Beyond the issue of resources, Dr Jones said, ‘Serious case reviews have in a sense told the same story and come up with similar recommendations. The fact that that has persisted for so long might prompt us to ask if we are looking for the wrong thing or not learning the lessons properly. It isn’t that people aren’t wanting to do the right thing but they are obviously facing challenges and difficulties. Lessons have been learned and there are examples all over the country of organisations working better and staff delivering better services. The statistics on abuse are reasonably positive. But we need to step back and say are these occurrences inevitable in a service delivered by a complex, interlocking multi-professional system, which also involves members of the public?

‘What is the nature of the judgements people are being asked to make? People are evaluating really complex and risky situations, frequently on the basis of incomplete evidence. In the context of huge reductions in resources for people., That context cannot be ignored.

‘A serious criticism of SCRs is that they are individualistic and don’t look at the whole system in which decisions are taken. The focus is on individual judgements. It is not on the culture of the organisation, the support that staff were getting, nor on the management style. That is a serious omission.

‘One local authority Joint Review I was involved in identified signification deprivation in the area and we were quite surprised that we found they had no child deaths over a five-year period and no serious reviews.

‘We explored what this meant. And it seemed it was directly related to their stable workforce and a very professional management; they did not pay their staff above the going rate but they did give them more training and supervision, and our Review concluded that the service was ‘outstanding’. I argued at the time that we should draw this out as a significant lesson and as evidence of the impact of effective training, a good management support system and a positive environment in a local authority that was investing in family support. But nobody felt sufficiently confident to point that up as a lesson. The evidence to show what makes effective social service delivery is so difficult to find, but it is consistent with all the research on what creates effective organisations in the private sector and in government.

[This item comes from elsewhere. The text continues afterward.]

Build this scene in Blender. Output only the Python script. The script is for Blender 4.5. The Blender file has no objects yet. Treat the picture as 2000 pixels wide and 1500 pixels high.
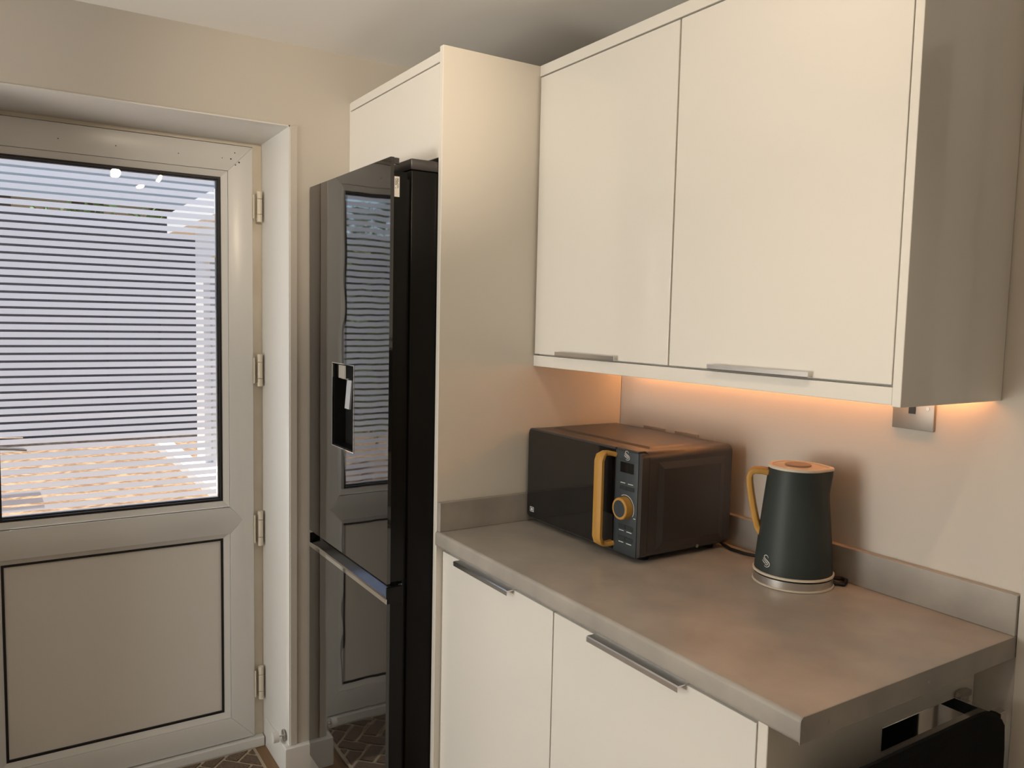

‘People Need People, my 2000 report for the Department of Health and the Audit Commission, found that there was clear evidence from the Joint Review Team study of 40 local authorities that these things made a difference. They also made a difference to the ways service users responded -- they were much more positive about the help that they were getting.

‘It is almost as if talking positively about social workers and talking compassionately about people in difficulties and the way you need to provide help has not been the discourse people want to hear. This is especially true of those politicians and managers who like to talk about ‘tough management’. But we know that an aggressive management style drives people away and causes problems.

‘What I learned as an inspector was how different local authorities are and how misleading it is to assume that they are all the same. The political context in which local government is delivered is crucial. Often the problems get more attention but it is sometimes difficult to talk about successes given the social work culture which is about valuing everybody and not being overly competitive and claiming successes! There is some really good management and there are some really good politicians - and that is not related to any particular political party in my experience. Delivering and improving social work is about valuing the people; where you have got a positive politicians and positive directors, it can work really well.’

‘I think there is a lack of honesty about the real cost of providing care at a level of quality that people expect. Widening inequality means more children coming into care, poorer health, more crime, -- it is a choice in this country that our politicians are reluctant to explore in honest debate with the electorate. Until that happens, sadly there will almost certainly be more child deaths and need for more inquiries’.